Material
╔══
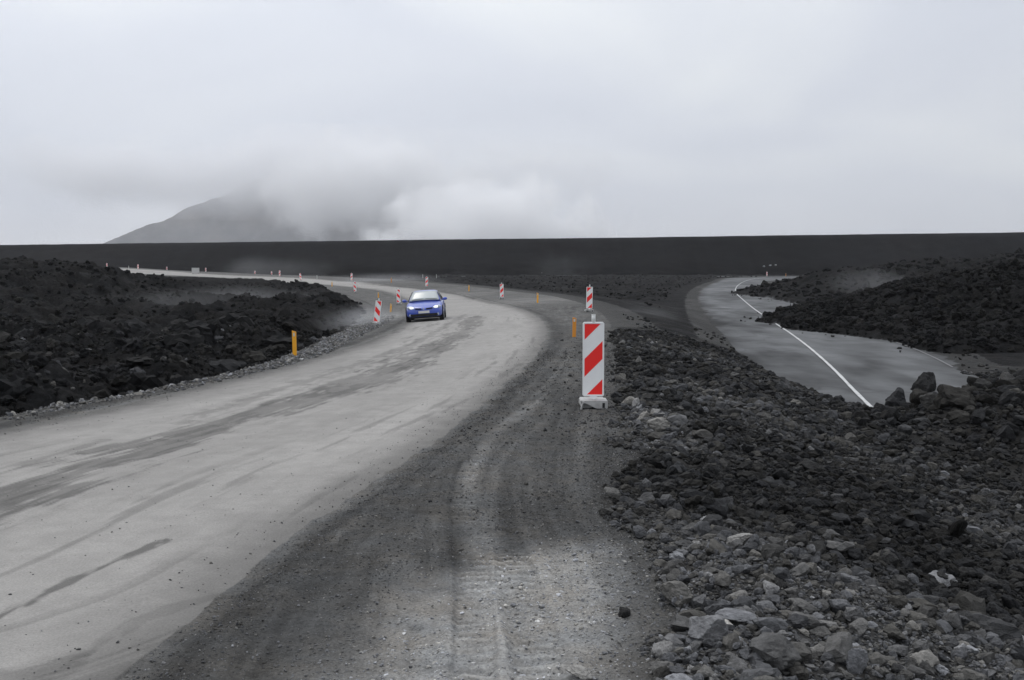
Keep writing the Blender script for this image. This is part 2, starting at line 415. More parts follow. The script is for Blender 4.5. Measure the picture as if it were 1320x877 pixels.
def ground_mat(name, tint=(1, .985, .95), fine=60, fine_amt=.35, mid=7, mid_amt=.25, bump=.5, bdist=.02, bscale=30, spec=.25, rough=.95, bdet=8, tread=False, huepatch=True, speck=0.0, speck_col=.3):
    m, t, b = new_mat(name); K = t.links.new
    b.inputs['Roughness'].default_value = rough; b.inputs['Specular IOR Level'].default_value = spec
    a = N(t, 'ShaderNodeAttribute', attribute_name='tone')
    c = N(t, 'ShaderNodeTexCoord')
    def noise(s, d=5, r=.6):
        n = N(t, 'ShaderNodeTexNoise'); n.inputs['Scale'].default_value = s; n.inputs['Detail'].default_value = d; n.inputs['Roughness'].default_value = r
        K(c.outputs['Object'], n.inputs['Vector']); return n
    def rng_(src, lo, hi, f0=.3, f1=.7):
        r = N(t, 'ShaderNodeMapRange'); r.inputs['From Min'].default_value = f0; r.inputs['From Max'].default_value = f1
        r.inputs['To Min'].default_value = lo; r.inputs['To Max'].default_value = hi; K(src, r.inputs['Value']); return r.outputs[0]
    def mul(p, q):
        x = N(t, 'ShaderNodeMath', operation='MULTIPLY'); K(p, x.inputs[0]); K(q, x.inputs[1]); return x.outputs[0]
    f = noise(fine, 6, .7); g = noise(mid, 6, .62)
    v = mul(mul(a.outputs['Fac'], rng_(f.outputs['Fac'], 1 - fine_amt, 1 + fine_amt)), rng_(g.outputs['Fac'], 1 - mid_amt, 1 + mid_amt))
    if speck:
        vo = N(t, 'ShaderNodeTexVoronoi'); vo.inputs['Scale'].default_value = 38; K(c.outputs['Object'], vo.inputs['Vector'])
        sz = rng_(vo.outputs['Distance'], 1, 0, .10, .22)
        sc_ = N(t, 'ShaderNodeSeparateColor'); K(vo.outputs['Color'], sc_.inputs[0])
        pick = rng_(sc_.outputs[0], 0, speck, .72, .8)
        fac = mul(sz, pick)
        mx = N(t, 'ShaderNodeMix'); mx.data_type = 'FLOAT'; K(fac, mx.inputs[0]); K(v, mx.inputs[2]); mx.inputs[3].default_value = speck_col
        v = mx.outputs[0]
    sc = N(t, 'ShaderNodeVectorMath', operation='SCALE'); sc.inputs[0].default_value = tint; K(v, sc.inputs['Scale'])
    hue = noise(mid * .45 if mid > .05 else mid, 4, .6)
    hr = N(t, 'ShaderNodeValToRGB'); he = hr.color_ramp.elements
    he[0].position = .38; he[0].color = (.975, 1.0, 1.025, 1); he[1].position = .66; he[1].color = (1.045, 1.0, .94, 1)
    K(hue.outputs['Fac'], hr.inputs['Fac'])
    hm_ = N(t, 'ShaderNodeVectorMath', operation='MULTIPLY'); K(sc.outputs[0], hm_.inputs[0]); K(hr.outputs[0], hm_.inputs[1])
    K((hm_ if huepatch else sc).outputs[0], b.inputs['Base Color'])
    h = noise(bscale, bdet, .68)
    bp = N(t, 'ShaderNodeBump'); bp.inputs['Strength'].default_value = bump; bp.inputs['Distance'].default_value = bdist
    hh = h.outputs['Fac']
    if tread:
        at = N(t, 'ShaderNodeAttribute', attribute_name='tread')
        ad = N(t, 'ShaderNodeMath', operation='ADD'); K(hh, ad.inputs[0]); K(at.outputs['Fac'], ad.inputs[1]); hh = ad.outputs[0]
    K(hh, bp.inputs['Height']); K(bp.outputs[0], b.inputs['Normal'])
    return m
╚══
Stated task
Please write out all of the material above without changing a word, and omit any pictures.

Solution below
Keep writing the Blender script for this image. This is part 2, starting at line 415. More parts follow. The script is for Blender 4.5. Measure the picture as if it were 1320x877 pixels.
def ground_mat(name, tint=(1, .985, .95), fine=60, fine_amt=.35, mid=7, mid_amt=.25, bump=.5, bdist=.02, bscale=30, spec=.25, rough=.95, bdet=8, tread=False, huepatch=True, speck=0.0, speck_col=.3):
    m, t, b = new_mat(name); K = t.links.new
    b.inputs['Roughness'].default_value = rough; b.inputs['Specular IOR Level'].default_value = spec
    a = N(t, 'ShaderNodeAttribute', attribute_name='tone')
    c = N(t, 'ShaderNodeTexCoord')
    def noise(s, d=5, r=.6):
        n = N(t, 'ShaderNodeTexNoise'); n.inputs['Scale'].default_value = s; n.inputs['Detail'].default_value = d; n.inputs['Roughness'].default_value = r
        K(c.outputs['Object'], n.inputs['Vector']); return n
    def rng_(src, lo, hi, f0=.3, f1=.7):
        r = N(t, 'ShaderNodeMapRange'); r.inputs['From Min'].default_value = f0; r.inputs['From Max'].default_value = f1
        r.inputs['To Min'].default_value = lo; r.inputs['To Max'].default_value = hi; K(src, r.inputs['Value']); return r.outputs[0]
    def mul(p, q):
        x = N(t, 'ShaderNodeMath', operation='MULTIPLY'); K(p, x.inputs[0]); K(q, x.inputs[1]); return x.outputs[0]
    f = noise(fine, 6, .7); g = noise(mid, 6, .62)
    v = mul(mul(a.outputs['Fac'], rng_(f.outputs['Fac'], 1 - fine_amt, 1 + fine_amt)), rng_(g.outputs['Fac'], 1 - mid_amt, 1 + mid_amt))
    if speck:
        vo = N(t, 'ShaderNodeTexVoronoi'); vo.inputs['Scale'].default_value = 38; K(c.outputs['Object'], vo.inputs['Vector'])
        sz = rng_(vo.outputs['Distance'], 1, 0, .10, .22)
        sc_ = N(t, 'ShaderNodeSeparateColor'); K(vo.outputs['Color'], sc_.inputs[0])
        pick = rng_(sc_.outputs[0], 0, speck, .72, .8)
        fac = mul(sz, pick)
        mx = N(t, 'ShaderNodeMix'); mx.data_type = 'FLOAT'; K(fac, mx.inputs[0]); K(v, mx.inputs[2]); mx.inputs[3].default_value = speck_col
        v = mx.outputs[0]
    sc = N(t, 'ShaderNodeVectorMath', operation='SCALE'); sc.inputs[0].default_value = tint; K(v, sc.inputs['Scale'])
    hue = noise(mid * .45 if mid > .05 else mid, 4, .6)
    hr = N(t, 'ShaderNodeValToRGB'); he = hr.color_ramp.elements
    he[0].position = .38; he[0].color = (.975, 1.0, 1.025, 1); he[1].position = .66; he[1].color = (1.045, 1.0, .94, 1)
    K(hue.outputs['Fac'], hr.inputs['Fac'])
    hm_ = N(t, 'ShaderNodeVectorMath', operation='MULTIPLY'); K(sc.outputs[0], hm_.inputs[0]); K(hr.outputs[0], hm_.inputs[1])
    K((hm_ if huepatch else sc).outputs[0], b.inputs['Base Color'])
    h = noise(bscale, bdet, .68)
    bp = N(t, 'ShaderNodeBump'); bp.inputs['Strength'].default_value = bump; bp.inputs['Distance'].default_value = bdist
    hh = h.outputs['Fac']
    if tread:
        at = N(t, 'ShaderNodeAttribute', attribute_name='tread')
        ad = N(t, 'ShaderNodeMath', operation='ADD'); K(hh, ad.inputs[0]); K(at.outputs['Fac'], ad.inputs[1]); hh = ad.outputs[0]
    K(hh, bp.inputs['Height']); K(bp.outputs[0], b.inputs['Normal'])
    return m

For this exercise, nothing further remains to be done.